How eCommerce brands are recognizing the significance of brick-and-mortar stores when it’s counterintuitive?

With the launch of ecommerce websites and portals it was predicted that online stores will be taken over by physical stores. Marketplace software platform providing open source ecommerce portal options, everyone started opening online shopping websites.

To some extent it is true as well. In USA, almost at regular intervals the companies are shutting down their stores across the country and shifting to ecommerce. They are in fact choosing to put more effort on their ecommerce counterpart. While malls are finding it a struggle to maintain their stores, more than 8,600 stores were closed in 2017 – and that is extremely alarming figure.

Then comes the shocker. The ecommerce portals are opening their brick and mortar counterparts in different part of the country. From click to brick, this theory has confused many as to why the ecommerce portals doing it. Some stores you can do usual shopping and but some stores are still doing everything through their ecommerce e-retail counterpart.

For example, if you visit Boll & Branch’s brand new- New Jersey-based retail store, it is a beautifully decorated place with friendly attendants and customer care executives. However, all your purchases will be delivered to your home through mail. The store is still following its ecommerce selling pattern even through their physical store. Recently, Amazon, the major ecommerce giant has decided to open its mega bookstore in New York City. Similarly, in India online furniture brands like Pepperfry and Urban Ladder have opened a number of brick and mortar stores in different parts of the subcontinent.

The question will always remain as to why these online stores are turning to brick and mortar counterparts when the physical stores are pulling down their shutters permanently. Online shopping companies are coming up with different ecommerce business ideas to enhance their portals. Thus, what business idea is there behind opening brick and mortar stores even after having an online ecommerce store? Isn’t it counterintuitive?

Back to Bricks?

In 2014, amazon opened its first brick and mortar store that offered one-day delivery to the people of New York. Later as years passed by, the ecommerce giant opened kiosks in different malls where they were selling their self-branded goodies and taking return deliveries.
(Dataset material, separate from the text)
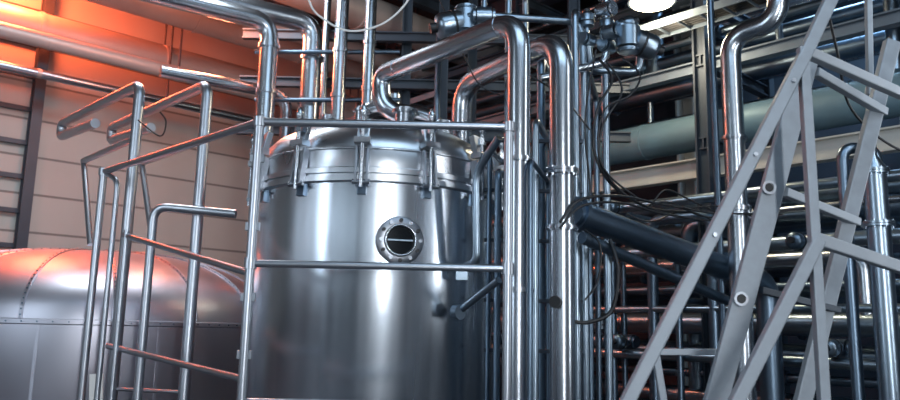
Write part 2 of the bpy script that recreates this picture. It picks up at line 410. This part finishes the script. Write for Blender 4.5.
for k in range(11):
    a=random.uniform(-1.2,5.5); b=random.uniform(-1.6,-.85); z=random.uniform(1.6,3.4); r_=random.choice([.03,.04,.05,.07])
    m=random.choice([MPIPE,DPIPE,DPIPE]); e=random.choice([-1,1])
    s.tube([Q(a,b,0),Q(a,b,z),Q(a,b+.9,z)] if random.random()<.5 else [Q(a,b,0),Q(a,b,z),Q(a+e*.8,b,z),Q(a+e*.8,b,0)],r_,m,fil=.16,seg=12)
    if random.random()<.6: s.flange(Q(a,b,z*.6),Z,r_,m,.02,6)
for k in range(9):
    a=random.uniform(-.8,4.5); z=random.choice([2.2,2.7,1.6,3.3,1.2]); s.valve(Q(a,-1.15,z),V,.06,random.choice([MPIPE,DPIPE]),Z if random.random()<.5 else -U,.7)
for z,rr_ in((1.45,.06),(2.0,.045),(2.7,.08),(3.3,.06)): s.tube([Q(-1.3,-1.25,z),Q(5,-1.25,z)],rr_,MPIPE,seg=12)
s.done()
s=B('cable_tray')
for b in(-1.0,-1.35):
    s.sweep([Q(-5,b,5.6),Q(7,b,5.6)],rrect(.02,.1),GALV,up=Z)
for k in range(40): s.bar(Q(-5+.3*k,-1.0,5.57),Q(-5+.3*k,-1.35,5.57),.02,.03,GALV)
for k in range(6): s.tube([Q(-5,-1.05-.05*k,5.6),Q(7,-1.05-.05*k,5.6+.01*k)],.018,BLACK,seg=8)
s.done()
s=B('drain_pipe')
a=W(572,212,6.2); b=W(725,268,7.6)
s.tube([a,b,b+(b-a).normalized()*.8,floorpt(b+(b-a).normalized()*.8)],.12,DPIPE,fil=.2,seg=24)
s.cyl(a.lerp(b,.03),b-a,.145,.05,DPIPE,24); s.flange(b,b-a,.1,DPIPE,.025)
s.tube([a-Z*.22+V*.1,b-Z*.32],.05,DPIPE)
s.done()
s=B('transfer_pipe')
c=W(735,160,7.2); z=W(733,36,7.2).z
s.tube([Vector((c.x,7.2,0)),Vector((c.x,7.2,z)),Vector((c.x,7.2,z))+V*.5+Z*0,Vector((c.x,7.2,7.99))+V*.5],pxm(10.5,7.2),PIPE,fil=.24,seg=24)
s.flange(Vector((c.x,7.2,2.9)),Z,pxm(9,7.2),PIPE,.02); s.clamp(Vector((c.x,7.2,3.6)),Z,pxm(10,7.2),PIPE)
c=W(722,300,7.6); s.tube([floorpt(c),Vector((c.x,c.y,7.9))],.035,DPIPE)
s.done()
s=B('transfer_pipe')
c=W(884,300,6.3); z=W(882,172,6.3).z
s.tube([Vector((c.x,6.3,0)),Vector((c.x,6.3,z))],pxm(11,6.3),MPIPE,seg=24)
s.flange(Vector((c.x,6.3,z)),Z,pxm(9,6.3),MPIPE,.02); s.flange(Vector((c.x,6.3,z-.45)),Z,pxm(10,6.3),MPIPE,.02)
s.lathe([(.09,0),(.085,.05),(.03,.14),(.03,.7),(.02,.75)],Vector((c.x,6.3,z)),MPIPE,20)
c2=W(852,300,6.5); s.tube([Vector((c2.x,6.5,0)),Vector((c2.x,6.5,W(852,148,6.5).z)),Vector((c2.x+.3,6.5,W(852,148,6.5).z)),Vector((c2.x+.3,6.6,0))],.05,DPIPE,fil=.12)
s.done()
s=B('building_column')
for px,D,w in((688,13.1,.44),(905,10.6,.3)):
    c=W(px,30,D); s.sweep([Vector((c.x,c.y,0)),Vector((c.x,c.y,7.98))],ibeam(w,w*.8,.04),CONC,up=V)
s.done()
# ---------------- foreground stairs
s=B('metal_staircase')
D=3.6
def seg(p,q,w,h,m=ALU,floor=False,up=Vector((0,1,0))):
    p=Vector(p);q=Vector(q)
    if floor: q=p+(q-p)*(p.z/(p.z-q.z))
    s.bar(p,q,w,h,m,up)
    return p,q
wA=pxm(13,D)
top=W(807,50,D)
seg(top,W(628,400,D),wA,.06,floor=True)
seg(W(836,-12,D),top,wA,.06)
cx=W(813,220,D).x
seg(Vector((cx,D,top.z+.01)),Vector((cx,D,.5)),pxm(10,D),.05,floor=True)
seg(top+Vector((0,.02,0)),W(908,97,D+.5),pxm(11,D),.05)
seg(W(818,240,D),W(737,400,D),wA,.06,floor=True)
seg(W(815,239,D),W(908,270,D+.4),pxm(13,D),.05)
D2=3.95
p,q=seg(W(806,62,D2),W(716,400,D2),pxm(22,D2),.05,floor=True)
for px,py in((768,188),(740,299)):
    c=W(px,py,D2-.03); s.lathe([(.030,0),(.036,.012),(.036,.02),(.024,.02),(.022,.006)],c,RAIL,24,(0,-1,0)); s.cyl(c+Vector((0,-.008,0)),Vector((0,1,0)),.023,.012,BLACK,20)
D3=4.3
p3,q3=seg(W(892,42,D3),W(803,400,D3),pxm(15,D3),.06,floor=True)
seg(W(815,72,D2),W(884,112,D3),pxm(9,D2),.05)
seg(W(784,192,D2),W(857,222,D3),pxm(9,D2),.05)
seg(W(760,290,D2),W(838,310,D3),pxm(7,D2),.04,DARKF)
seg(W(870,95,D3+.3),W(868,-20,D3+.3),pxm(6,D3),.04)
for k in range(1,9):
    f=k/9; a=p.lerp(q,f); b=p3.lerp(q3,f)
    if a.z>1.3: continue
    s.bar(a,b,.22,.03,GALV,up=Z)
seg(W(655,350,4.3),W(663,400,4.3),.04,.04,floor=True); seg(W(655,352,4.3),W(735,352,4.3),.035,.035)
for f in(.1,.32,.55): # bolts on joints
    c=top.lerp(W(628,400,D),f); s.cyl(c+Vector((0,-.035,0)),Vector((0,1,0)),.011,.02,RAIL,6)
s.done()
# ---------------- cables
s=B('cable_bundle')
def cab(P,r=.012,m=BLACK): s.tube([W(*p) for p in P],r*.85,m,smooth=True,seg=8)
cab([(600,60,6.4),(612,80,6.3),(597,110,6.2),(594,150,6.2),(612,185,6.3),(650,208,6.6),(690,212,7.0)],.014)
cab([(606,60,6.4),(622,90,6.3),(603,125,6.2),(600,160,6.2),(622,192,6.3),(660,212,6.6),(700,220,7.1)],.012)
cab([(622,58,6.4),(640,75,6.3),(630,95,6.2),(606,108,6.2),(598,140,6.15),(606,172,6.2),(640,200,6.4)],.010)
cab([(560,222,5.7),(580,200,5.8),(620,196,6.1),(660,204,6.5),(720,214,7.2)],.014)
cab([(560,228,5.7),(582,206,5.8),(622,203,6.1),(664,214,6.5),(720,222,7.2)],.012)
cab([(596,50,6.5),(585,120,6.4),(590,190,6.3),(584,215,6.2)],.010)
cab([(650,208,6.6),(665,190,6.6),(690,200,6.8),(715,212,7.2)],.010)
cab([(585,230,6.2),(600,245,6.1),(598,280,6.1),(585,300,6.0)],.010)
cab([(610,240,6.3),(618,270,6.2),(612,310,6.2),(590,322,6.1),(575,322,6.1)],.020)
cab([(440,0,6.6),(466,60,6.5),(480,85,6.5),(500,95,6.5)],.008)
cab([(520,70,6.3),(560,95,6.2),(590,130,6.2)],.009)
for k in range(4): 
    x=random.uniform(620,700); y=random.uniform(195,215); cab([(x,y,6.6),(x+25,y+random.uniform(-8,10),6.7),(x+60,y+random.uniform(-6,12),7.0),(x+100,y+random.uniform(0,15),7.4)],.009)
s.done()
s=B('hanging_wire')
s.tube([W(*p) for p in((300,-60,6.5),(309,0,6.5),(325,20,6.5),(350,31,6.5),(380,25,6.5),(402,8,6.5),(410,-10,6.5),(412,-60,6.5))],.010,WHITE,smooth=True,seg=8)
s.done()
s=B('hanging_wire')
s.tube([W(*p) for p in((138,120,7.1),(160,136,7.1),(166,122,7.1),(160,112,7.1))],.008,BLACK,smooth=True,seg=8)
s.tube([W(*p) for p in((830,20,4.2),(838,55,4.3),(852,110,4.5),(900,150,4.8),(960,160,5))],.008,BLACK,smooth=True,seg=8)
s.done()
# ---------------- lamps
def look(o,t): o.rotation_euler=(Vector(t)-o.location).to_track_quat('-Z','Y').to_euler()
def area(name,loc,tgt,sx,sy,e,col):
    l=bpy.data.lights.new(name,'AREA'); l.shape='RECTANGLE'; l.size=sx; l.size_y=sy; l.energy=e; l.color=col
    o=bpy.data.objects.new(name,l); scene.collection.objects.link(o); o.location=loc; look(o,tgt); return o
def highbay(c,m,R_=.3):
    s=B('high_bay_lamp'); s.lathe([(R_,0),(R_*1.02,.02),(R_*.8,.18),(R_*.4,.32),(R_*.3,.5),(.05,.52)],c,DARKF,32)
    s.lathe([(R_*.3,-.03),(R_*.85,-.02),(R_*.93,.01)],c,m,32); s.tube([c+Z*.5,Vector((c.x,c.y,7.99))],.02,DARKF,seg=8); return s.done()
def point(c,e,col,rad=.2):
    l=bpy.data.lights.new('lamp_light','POINT'); l.energy=e; l.color=col; l.shadow_soft_size=rad
    o=bpy.data.objects.new('lamp_light',l); scene.collection.objects.link(o); o.location=c
c=W(652,2,9.0); highbay(c,LAMP,.3); point(c-Z*.35,110,(1,.84,.6))
c=W(222,-6,9.8); highbay(c,LAMPR,.3); point(c-Z*.4,150,(1,.25,.12))
c=W(20,-60,10.8); highbay(c,LAMPR,.3); point(c-Z*.45,900,(1,.12,.035),.4)  # lamp added out of view, stands in for the red light leak
area('added_strip_light',(1.9,-3.5,3.2),(-.6,7,2.4),.35,4.5,300,(.92,.96,1))  # added behind the camera to draw the tank's central streak
area('added_strip_light',(4.5,4.05,3.6),(-.3,6.3,2.4),.22,4.5,60,(.88,.94,1))  # added strip, placed to reflect as a streak right of the porthole
area('added_strip_light',(-5.5,1.0,4.0),(-1,7,2.2),.9,4,90,(.75,.88,1))  # added soft strip lighting the tank from the left
area('fill_area_light',(1.5,2,7.6),(1.5,5,0),6,4,240,(.58,.79,1))  # added overhead soft fill, no fitting there
area('fill_area_light',(6,9.5,7.1),(6,9.5,0),3,1.2,200,(.5,.75,1))  # added blue fill for the right background
area('fill_area_light',(-3.5,8.0,7.0),(-6.0,12.5,1.0),2.5,1.5,240,(.84,.93,1))  # added cool fill aimed at the left wall
w=bpy.data.worlds.new('World'); scene.world=w; w.use_nodes=True; w.node_tree.nodes['Background'].inputs[0].default_value=(.1,.13,.18,1)
cd=bpy.data.cameras.new('camera'); cam=bpy.data.objects.new('camera',cd); scene.collection.objects.link(cam)
cd.lens=F/900*36; cd.sensor_width=36; cam.matrix_world=Matrix.Translation(CAM)@ROT.to_4x4(); scene.camera=cam
cd.dof.use_dof=True; cd.dof.focus_distance=5.4; cd.dof.aperture_fstop=2.0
Soon this trend was followed by different other ecommerce portals. Few opted for small kiosks in the corner of a popular shopping mall and few went out of their way to open uber stores. Thus, having a physical presence soon proved to be a success.
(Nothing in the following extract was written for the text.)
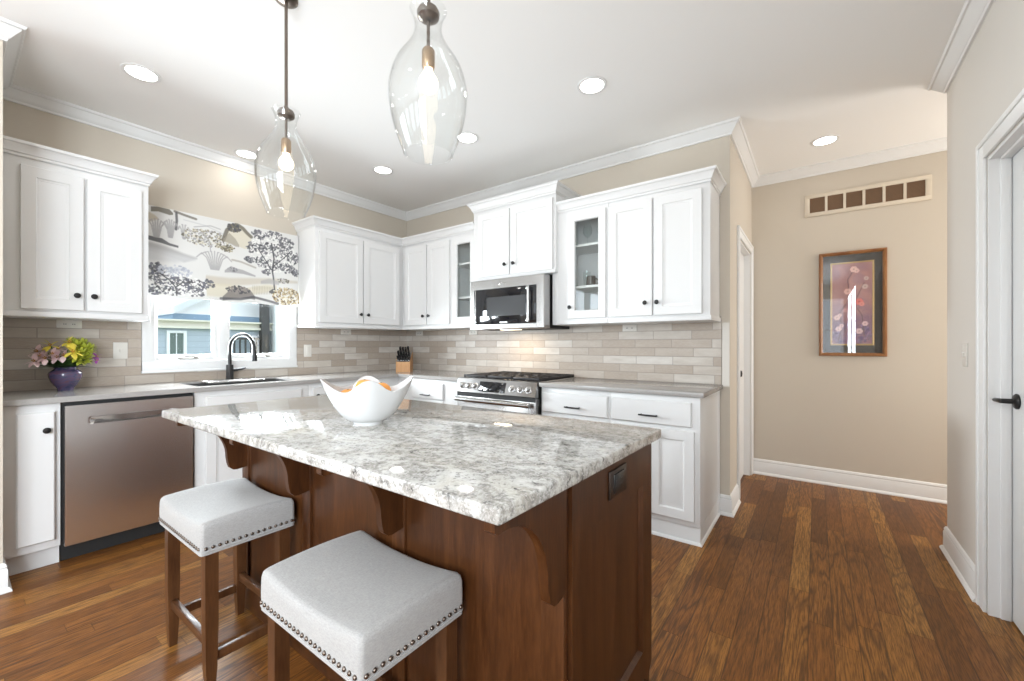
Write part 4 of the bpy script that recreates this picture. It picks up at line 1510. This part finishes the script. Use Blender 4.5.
# framed picture
r = thing('framed_picture', 'framed floral print with dark mat on the hall wall', 'picture', (3.946, HY, 1.102))
pw, ph = 0.44, 0.876
MB().nested(pw, ph, [(0.0, -0.016), (0.004, -0.024), (0.016, -0.026), (0.022, -0.018), (0.028, -0.014)], hole=True).build('frame', M['frame'], r, smooth=20)
MB().box(0.022, pw - 0.022, -0.008, -0.003, 0.022, ph - 0.022).build('mat', M['mat'], r, smooth=0)
MB().nested(pw - 0.156, ph - 0.180, [(0.0, -0.010), (0.003, -0.012), (0.012, -0.012), (0.013, -0.009)], x0=0.078, z0=0.090, t=-0.007, hole=True).build('gilt_fillet', M['gold'], r, smooth=20)
P = Paint(90, 220, 0.40, (0.27, 0.165, 0.165))
for k in range(90):
    P.disc(P.rng.rand(), P.rng.rand(), 0.03 + 0.06 * P.rng.rand(), [(0.30, 0.18, 0.18), (0.24, 0.15, 0.17), (0.22, 0.15, 0.19), (0.33, 0.21, 0.19)][k % 4], 0.45)
P.poly([(0, 0.34, 0), (0.3, 0.28, 0), (0.6, 0.36, 0), (1, 0.4, 0)], (0.13, 0.10, 0.19), 0.55, 0.1)
P.spots(0.5, 0.12, 0.5, 0.14, 60, 0.008, 0.02, [(0.09, 0.07, 0.16), (0.20, 0.16, 0.28), (0.12, 0.11, 0.17)], 0.6)
P.line([(0.15, 0.02), (0.25, 0.2), (0.2, 0.4), (0.45, 0.55), (0.4, 0.8), (0.6, 0.95)], 0.006, (0.12, 0.08, 0.09), 0.8)
P.line([(0.8, 0.1), (0.75, 0.35), (0.55, 0.5), (0.8, 0.75)], 0.005, (0.12, 0.08, 0.09), 0.8)
for (u, v, rr_, cc) in ((0.55, 0.92, 0.030, (0.60, 0.46, 0.42)), (0.62, 0.90, 0.022, (0.55, 0.42, 0.40)), (0.40, 0.65, 0.030, (0.58, 0.43, 0.40)), (0.53, 0.63, 0.022, (0.62, 0.48, 0.44)),
                      (0.13, 0.33, 0.026, (0.62, 0.50, 0.46)), (0.2, 0.36, 0.018, (0.55, 0.44, 0.42)), (0.17, 0.19, 0.026, (0.60, 0.50, 0.50)), (0.25, 0.23, 0.02, (0.5, 0.4, 0.42)),
                      (0.68, 0.52, 0.032, (0.58, 0.16, 0.14)), (0.74, 0.49, 0.022, (0.66, 0.24, 0.2)), (0.55, 0.45, 0.02, (0.5, 0.2, 0.2)), (0.82, 0.25, 0.024, (0.55, 0.47, 0.50)),
                      (0.68, 0.16, 0.028, (0.58, 0.50, 0.52)), (0.85, 0.8, 0.02, (0.40, 0.36, 0.34)), (0.82, 0.70, 0.024, (0.42, 0.38, 0.36)), (0.35, 0.42, 0.02, (0.45, 0.3, 0.32))):
    for q in range(6):
        a_ = q * PI / 3
        P.disc(u + rr_ * 0.75 * math.cos(a_) / 0.40, v + rr_ * 0.75 * math.sin(a_), rr_ * 0.55, cc, 0.75)
    P.disc(u, v, rr_ * 0.35, tuple(q * 0.6 for q in cc), 0.8)
ax0, az0, aw, ah = 0.088, 0.100, pw - 0.176, ph - 0.200
painted_sheet('artwork', np.clip(P.c * np.array([1.75, 1.45, 1.42]), 0, 0.9), M['art'], r, lambda u, v: (ax0 + aw * u, -0.0095, az0 + ah * v), 0)
MB().box(0.024, pw - 0.024, -0.0145, -0.0130, 0.024, ph - 0.024).build('glazing', mat_glass('picture_glass', (0.96, 0.96, 0.96), 1.5), r, smooth=0)

# ---------------------------------------------------------------- roman shade
P = Paint(330, 210, 1.079 / 0.655, (0.67, 0.662, 0.64))
SL, SL2, TA, OL, GR, LG = (0.095, 0.094, 0.100), (0.17, 0.168, 0.178), (0.47, 0.40, 0.29), (0.16, 0.145, 0.115), (0.36, 0.35, 0.35), (0.55, 0.545, 0.545)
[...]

The basic ecommerce business idea is to have 25 – 30 stores in key locations instead of having 500 stores all over the place. The reasons are:

 

  • Branding themselves to the world
  • Getting more footprints, both offline and online
  • Encouraging people to revisit their stores and enhancing client retention
  • Proving their authenticity to the world that ‘Yes, we exist”
  • Giving people more option of experiencing the pleasure of buying form a physical store

The main aim is to create better customer experience. Everything has been done keeping the customers in mind. Most ecommerce portals give extremely importance to their customers. They go out of their way to come up with different ecommerce business ideas to retain their clients and also bring in new prospects. This itself is a herculean task in a digital world where competition is at its extreme level.

Another major factor is geo-targeted location. In this age of geo-location based sales, companies and customers are most attuned with each other. With the concept of data-driven marketing and big data coming into the picture, it is not rocket science to track your customers buying behavior and browsing pattern. Companies are easily getting the picture of their customers’ whereabouts and in return the customers are also more than happy to share their information for a better shopping experience.

Opening of brick and mortar stores in different key locations is part of this strategy. “Hyper-personalization’ is a new concept, where a popular ecommerce store opens a physical store in the heart of the city. This is part of the marketing campaign of taking customer experience to another level. The ecommerce giants are even thinking of integrating augmented reality and virtual reality with all this. The ecommerce industry claims that their amount of gathering customer data will double its size with opening of few stores across key locations. The importance of that data collected is priceless.

This is one of the best opportunity to bridge the ridge between the physical and online stores. This is also known as the omni-channel strategy. Therefore, by opening a brick and mortar counterpart, the ecommerce companies are giving their customers to go through their store physically, – giving them the experience of buying products both offline and online. The main concept is to meet customer expectations in every sense and grab as many channels of marketing as possible to ensure maximum sales.